The story for the book was full of meaningful moments, lines, and messages, but its was still a short book, leaving very little room for it to work as a fleshed-out movie only getting an animated television special released in 1972. This results in needing to add something else in to pad out the running time, which also means trying to mix Seuss material with generated Hollywood material and the results are as expected. The Lorax portion of the film is pretty to look at, but is also packed with dumb humor and references, a ton of dated elements, really simplistic characters and a botched happy ending, and the added stuff is boring, bland and incredibly cliched, filled with every expected ‘’environmental protection’’ gimmick that were old even back in the 90s. Making an environmental movie is nothing new as the 90s were very heavy on those kinds of films, so it becomes a lot more disappointing when this film takes a story that told an environmental message in a smart adult way and reduced it back to the most shallow and simplistic conveyance that the moral could have. In many ways, it focuses so hard on making the message as noticeable and obvious as possible, that it leads to the exact opposite response. Instead of being dark and thought provoking, it paints extremes in fanatical elements and dumbs down any realism whatsoever, instead of being complex and adult, its simplified and made easier to understand to make it more marketable to kids, and instead of adding onto the message with more time and focus, it detracts from its own message by shoving it too hard into people’s faces.
The characters in this movie are either annoyingly bland or annoyingly terribly. Every single cliched characters that could come from any standard kids movie is in this movie without anything different added on to make them different; the typical ‘’cool’’ kid, the hip rocking granny, the embarrassing parent, the love interest, and the stock bad guy. Getting people like Zac Efron and Taylor Swift to voice the leads feels incredibly off with how much they do not match the character’s voices (mainly with Zac Efron). The Once-ler is an incredibly unlikeable and annoying character; being nothing but a dated hipster-look alike jerk sporting a boring design and annoying voice. His character is never likeable to begin with, what was once a complex individual that went back and forth with his bad deeds in now motivated by a stereotypical evil family, his relationship with the Lorax could have been interesting but it never goes anywhere, and his transition from bad to good makes Anakin Skywalker’s turn look complex. The villain is also a massive slap in the face to the book’s message; placing a generic evil mold removes the notion that anyone could do harm to the environment, how creating an overly evil figure with no humanity sucks out the human element and makes it less realistic with how it can turn out in real life.
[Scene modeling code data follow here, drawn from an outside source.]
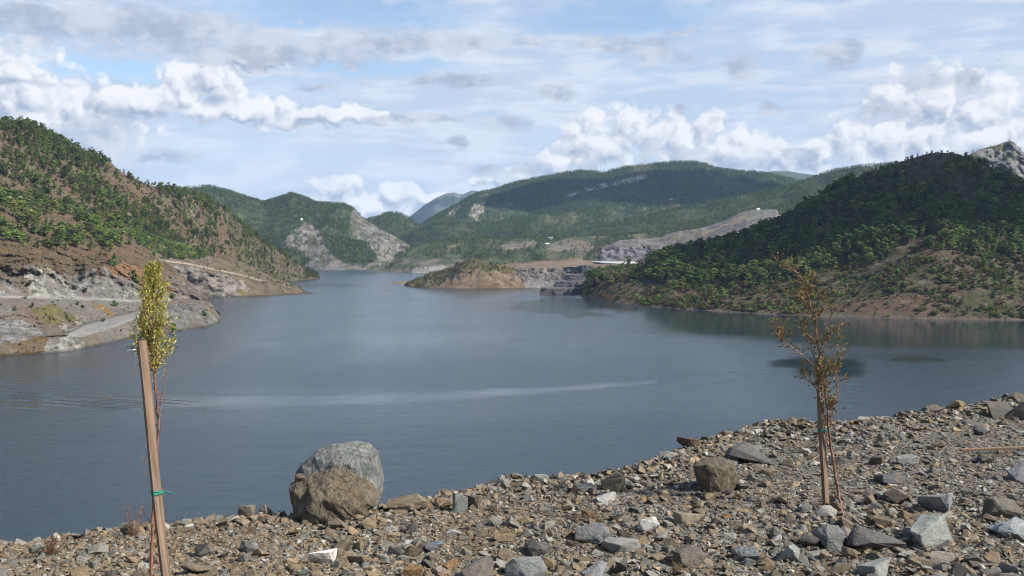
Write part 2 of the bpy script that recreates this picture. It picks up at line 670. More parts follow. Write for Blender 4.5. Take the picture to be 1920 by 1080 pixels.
rows = [push(r_sh, -14, z=-3), r_sh, r_bk, r_rd, r_c1, r_u1, r_u2, r_ct, r_br, r_tt, push(r_tt, 110, -45)]


def paint_bench(L):
    px, py = jit(L, 4, 12)
    n = fbm(L.X / 60, L.Y / 60, None, 5, 5)
    n2 = fbm(L.X / 9, L.Z / 9, L.Y / 9, 4, 6)
    c_ = lerp3(DUST, TAN, sstep(n, -0.2, 0.3))
    c_ = blend(c_, lerp3((0.118, 0.090, 0.058), (0.140, 0.084, 0.044), sstep(n2, -0.05, 0.4)), sstep(L.py, 540, 500))
    c_ = blend(c_, FLOOR, sstep(n2, 0.1, 0.4) * sstep(L.py, 475, 440))
    st = strata(L, 3.2, 1.0)
    n3 = fbm(L.X / 3.5, L.Z / 3.5, L.Y / 5, 3, 8)
    for poly, colr, k in (
            ([(-260, 480), (0, 520), (38, 528), (44, 556), (-260, 560)], (0.15, 0.15, 0.145), 1),
            ([(44, 502), (80, 498), (110, 512), (136, 536), (146, 559), (60, 559), (46, 530)], PALE, 1),
            ([(133, 520), (170, 506), (198, 502), (225, 520), (264, 545), (268, 563), (140, 560)], (0.165, 0.158, 0.142), 1),
            ([(268, 545), (330, 545), (380, 566), (330, 562), (270, 563)], TAN, 0.7),
            ([(-260, 590), (0, 600), (45, 598), (75, 620), (90, 634), (40, 640), (0, 646), (-260, 655)], (0.215, 0.215, 0.198), 1),
            ([(-260, 565), (0, 567), (30, 578), (36, 596), (-260, 598)], (0.17, 0.165, 0.152), 1),
            ([(92, 634), (130, 631), (178, 655), (150, 662), (86, 667), (78, 660)], PALE, 1),
            ([(132, 607), (150, 602), (172, 610), (150, 620), (110, 624), (112, 612)], PALE, 0.8),
            ([(306, 566), (380, 572), (412, 598), (408, 612), (320, 626), (290, 600)], (0.145, 0.14, 0.13), 1)):
        mk = inpoly(px, py, poly).astype(float) * k * (0.25 + 0.75 * sstep(n2 + 0.6 * n3, 0.22, -0.05))
        c_ = blend(c_, np.asarray(colr) * st, mk)
    for poly, colr in (([(60, 578), (100, 570), (140, 590), (140, 604), (105, 612), (70, 606)], OLIVE),
                       ([(-100, 655), (30, 642), (60, 634), (105, 629), (90, 640), (84, 660), (40, 668), (-100, 690)], (0.13, 0.092, 0.045)),
                       ([(165, 566), (195, 574), (220, 594), (205, 596)], (0.22, 0.14, 0.05)),
                       ([(40, 574), (60, 582), (90, 618), (78, 618)], (0.15, 0.10, 0.085)),
                       ([(262, 505), (300, 520), (330, 545), (270, 540), (200, 505), (230, 490)], (0.24, 0.12, 0.055))):
        mk = inpoly(px, py, poly).astype(float) * np.clip(0.75 + n2, 0.2, 1)
        c_ = blend(c_, colr, mk)
    # roads (compacted pale gravel)
    road = inpoly(L.px, L.py, [(118, 630), (166, 608), (207, 597), (262, 583), (272, 590), (207, 616), (156, 632)])
    c_ = blend(c_, (0.29, 0.28, 0.26), road.astype(float) * 0.95)
    ln = np.interp(L.px, [-260, 0, 130, 190, 261, 310], [559.5, 556.8, 558.5, 561, 565, 562])
    up = sstep(np.abs(L.py - ln), 3.4, 1.8) * (L.px < 320)
    c_ = blend(c_, (0.28, 0.265, 0.24), up)
    wet = sstep(L.Z, 1.6, 0.5)
    return c_ * (1 - 0.5 * wet)[..., None]


L_BENCH = loft('hillside', rows, [4, 14, 10, 22, 26, 3, 34, 34, 34, 5],
               [0.3, 0.5, 1.0, 0.25, 1.6, 0.3, 0.3, 2.5, 4.0, 6.0, 6.0], 38.0, paint_bench, M_NEARLAND,
               ampy=[0, 1.2, 3.0, 0.3, 9.0, 0.5, 0.3, 14.0, 8.0, 5.0, 3.0], yscale=9.0, seed=11)

# ---- left promontory with the track
xs = np.arange(210, 588.1, 1.6)
r_sh = row_arr([(200, 566, 'w'), (300, 561, 'w'), (400, 556.5, 'w'), (450, 556, 'w'), (500, 554.5, 'w'), (540, 553, 'w'),
                (570, 552, 'w'), (588, 550.5, 'w')], xs)
r_cl = row_arr([(200, 500, 1150), (300, 502, 1210), (350, 505, 1245), (400, 513, 1275), (450, 521, 1320), (490, 531, 1345), (540, 543, 1370),
                (570, 548, 1385), (588, 550.2, 1395)], xs)
r_t1 = row_arr([(200, 478, 1180), (290, 487, 1240), (350, 495, 1280), (400, 506, 1310), (450, 516, 1350), (490, 527, 1375), (540, 541, 1390),
                (570, 547.4, 1400), (588, 550, 1400)], xs)
r_t2 = push(r_t1, 9, 0.3)
r_up = row_arr([(200, 440, 1280), (290, 452, 1360), (350, 465, 1420), (400, 480, 1480), (450, 495, 1540), (490, 510, 1580), (540, 532, 1600),
                (570, 544, 1560), (588, 549.8, 1480)], xs)
rows = [push(r_sh, -16, z=-3), r_sh, r_cl, r_t1, r_t2, r_up, push(r_up, 140, -30)]


def paint_prom(L):
    px, py = jit(L, 4, 12)
    n2 = fbm(L.X / 14, L.Z / 14, L.Y / 14, 5, 16)
    c_ = lerp3(SOIL, TAN, sstep(n2, -0.25, 0.25))
    cl = inpoly(px, py, [(300, 496), (345, 500), (420, 515), (455, 525), (470, 552), (400, 560), (300, 562)]).astype(float)
    c_ = blend(c_, np.asarray((0.22, 0.195, 0.175)) * strata(L, 5.0, 0.9), cl * 0.9)
    gr = sstep(n2, 0.02, 0.3) * sstep(L.px, 380, 450)
    c_ = blend(c_, OLIVE, gr * 0.85)
    ln = np.interp(L.px, [285, 350, 400, 450, 490, 540], [486, 494.2, 505, 515, 526, 540.5])
    c_ = blend(c_, (0.37, 0.31, 0.24), sstep(np.abs(L.py - ln), 2.2, 1.0) * (L.px > 280) * (L.px < 500))
    return c_ * (1 - 0.4 * sstep(L.Z, 1.8, 0.5))[..., None]


L_PROM = loft('promontory', rows, [3, 30, 10, 3, 26, 5], [0.3, 0.5, 2.0, 0.4, 0.4, 5.0, 4.0], 60.0, paint_prom, M_NEARLAND,
              ampy=[0, 2, 9, 0.5, 0.5, 5, 0], yscale=16, seed=21)

# ---- big left hill
xs = np.arange(-280, 600.1, 2.0)
r_f = row_arr([(-300, 400, 930), (0, 415, 960), (150, 445, 1060), (250, 480, 1210), (350, 505, 1400), (450, 525, 1650), (500, 530, 1800),
               (530, 527.5, 'w'), (560, 526, 'w'), (585, 524, 'w'), (599, 521.8, 'w'), (601, 521.4, 'w')], xs)
r_rg = row_arr([(-300, 196, 1320), (-100, 205, 1310), (0, 234, 1300), (60, 244, 1340), (100, 259, 1380), (150, 281, 1420), (205, 300, 1450), (222, 318, 1455),
                (245, 332, 1480), (300, 353, 1530), (340, 361, 1570), (372, 368, 1610), (400, 380, 1650), (430, 400, 1700), (480, 438, 1820), (540, 484, 1960),
                (580, 511, 2080), (599, 521.2, 2150), (601, 521.2, 2160)], xs)
rows = [push(r_f, -20, -12), r_f, mid(r_f, r_rg, 0.33, 0.30), mid(r_f, r_rg, 0.66, 0.66), r_rg, push(r_rg, 130, -45)]


def paint_left(L):
    n = fbm(L.X / 90, L.Y / 90, None, 5, 25)
    n2 = fbm(L.X / 22, L.Z / 22, L.Y / 22, 5, 26)
    c_ = lerp3(SOIL, TAN, sstep(n2, -0.2, 0.35))
    c_ = blend(c_, (0.126, 0.086, 0.058), sstep(n, 0.05, 0.4))
    c_ = blend(c_, (0.085, 0.085, 0.04), sstep(n2 - n * 0.5, -0.08, 0.2) * 0.8)
    c_ = blend(c_, np.asarray((0.19, 0.165, 0.14)), sstep(n2, 0.3, 0.5) * 0.8)
    return c_ * (1 - 0.4 * sstep(L.Z, 2.0, 0.5))[..., None]


L_LEFT = loft('hill', rows, [4, 62, 62, 62, 12], [2, 6, 13, 12, 5, 8], 130.0, paint_left, M_NEARLAND,
              ampy=[0, 3, 5, 5, 2, 0], yscale=18, seed=31, gully=0.9)

# ---- right hill
xs = np.arange(1092, 2200, 1.9)
r_f = row_arr([(1090, 556, 'w'), (1120, 561, 'w'), (1160, 568, 'w'), (1200, 573, 'w'), (1250, 577, 'w'), (1300, 580.5, 'w'), (1400, 587, 'w'), (1500, 592, 'w'),
               (1700, 598, 'w'), (1920, 601, 'w'), (2210, 603, 'w')], xs)
r_rg = row_arr([(1090, 552, 1395), (1105, 520, 1400), (1118, 503, 1400), (1150, 502, 1390), (1190, 500, 1380), (1215, 494, 1370), (1250, 484, 1350), (1300, 474, 1330), (1400, 446, 1310),
                (1480, 412, 1290), (1560, 364, 1280), (1610, 335, 1275), (1650, 318, 1270), (1700, 297, 1260), (1750, 287, 1255), (1790, 288, 1255), (1820, 299, 1260), (1860, 320, 1265),
                (1920, 348, 1280), (2000, 390, 1290), (2210, 450, 1300)], xs)
rows = [push(r_f, -16, z=-3), r_f, mid(r_f, r_rg, 0.30, 0.27), mid(r_f, r_rg, 0.62, 0.60), r_rg, push(r_rg, 120, -50)]


def paint_right(L):
    n = fbm(L.X / 60, L.Y / 60, None, 5, 45)
    n2 = fbm(L.X / 15, L.Z / 15, L.Y / 15, 5, 46)
    c_ = lerp3((0.098, 0.076, 0.052), (0.130, 0.098, 0.068), sstep(n2, -0.25, 0.3))
    c_ = blend(c_, (0.112, 0.076, 0.052), sstep(n, 0.0, 0.35) * 0.8)
    c_ = blend(c_, (0.066, 0.066, 0.034), sstep(n2 - n, -0.2, 0.15) * 0.85)
    bare = inpoly(*jit(L, 3, 12), [(1090, 505), (1122, 498), (1135, 520), (1128, 545), (1110, 566), (1090, 560)]).astype(float)
    c_ = blend(c_, (0.24, 0.18, 0.12), bare * 0.9)
    c_ = blend(c_, (0.18, 0.15, 0.125), sstep(n2, 0.3, 0.5) * 0.6)
    band = sstep(L.Z, 2.6, 1.0)
    c_ = blend(c_, (0.135, 0.105, 0.082), band * 0.8)
    return c_


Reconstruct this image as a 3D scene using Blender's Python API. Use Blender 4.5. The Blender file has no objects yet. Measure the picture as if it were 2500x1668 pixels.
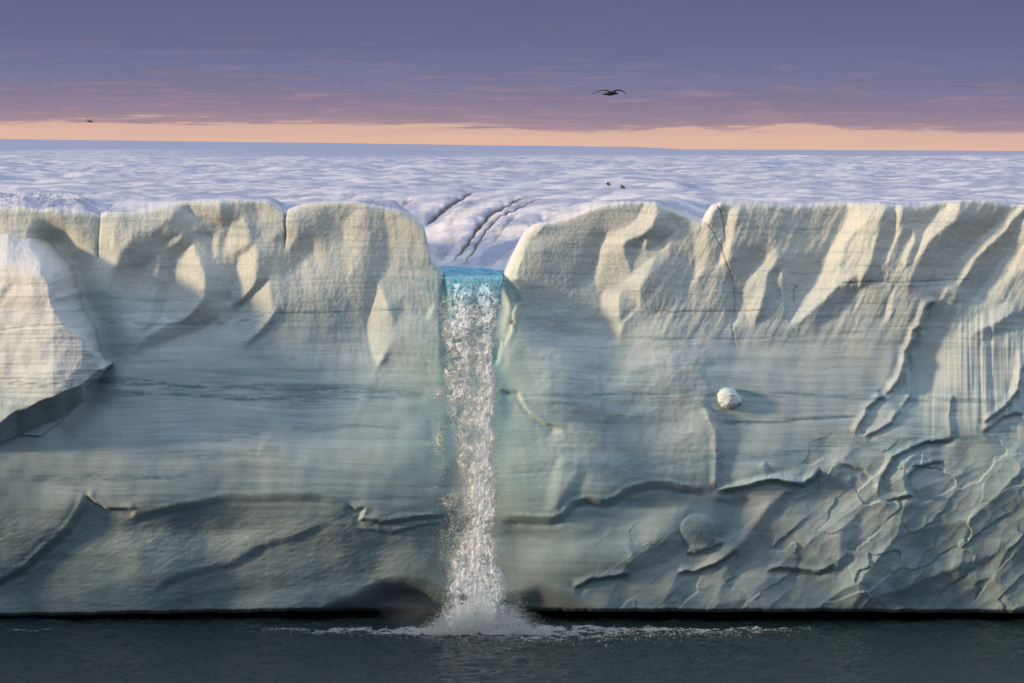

That mixed with a terrible design and simplistic nature really hammers home how much its fails to capture the story’s true meaning. Probably the only positive thing that comes out of how these characters are handled is DeVito as the Lorax. While his writing is still pretty basic and boring, his voice is surprisingly fitting for the character and he is easily one of the better parts of the movie.
The one truly good thing about the movie is its animation quality and presentation. It is a genuinely pretty movie with great colors and lighting. While the slapstick element is pretty bad as the designs are too balloon like to work with physical comedy, the environments are nicely crafted and the style matches what a Seuss product looks like, it would be a great style for a Seuss movie if the material matched the animation quality. The music for this movie is like a fog; every single song goes right in one ear and out the other leaving no memorable lyric, melody or even tune that has not already been replicated. The idea of songs to begin with is already pointless as they are not used to further the story or be timeless, they are just there to pander to younger audiences and become the next ‘’popular’’ song played on the radio. They are dated and ironically focus way more on materialism and only one focused on being ‘’pro trees’’, it feels incredibly backwards. The score itself is not too bad as it at least conveys that the film is trying to be grand and epic even though the material does not equate to that. The writing is either incredibly standard for Illumination (even creating their own Minions clones with the fish), incredibly dated and filled with annoying pop culture references that furthers to ruin the book’s timeless power, and annoyingly simplistic taking what was once a complex human story about the consequences of real life struggles that taught kids an adult important lesson and is now a basic good vs evil story that gets a quick rushed happy ending with no consequences that every single person is going to forget about the minute they leave the theatre.
The most tragic thing about The Lorax is that is was arguably one of the few Seuss that tried to be a bit better. It did have a touch more effort put into in that something like Cat in the Hat or Grinch and even if it was misguided and backwards in its direction, it did try to follow what the book set out to do, it’s just a shame that it did it so terribly that it ruined all the good will. While it’s still better than some of the other Seuss movies (mainly the live action junk), The Lorax still misses the fundamental elements that make its source material important and long-lasting, instead opting for a product of the time quick cash grab that pretends to be speaking for a good message. With a direction so backwards, it literally has advertisements connected to a Mazda car, it’s clear that while they may have cared a little bit more than usual, they clearly didn’t care enough.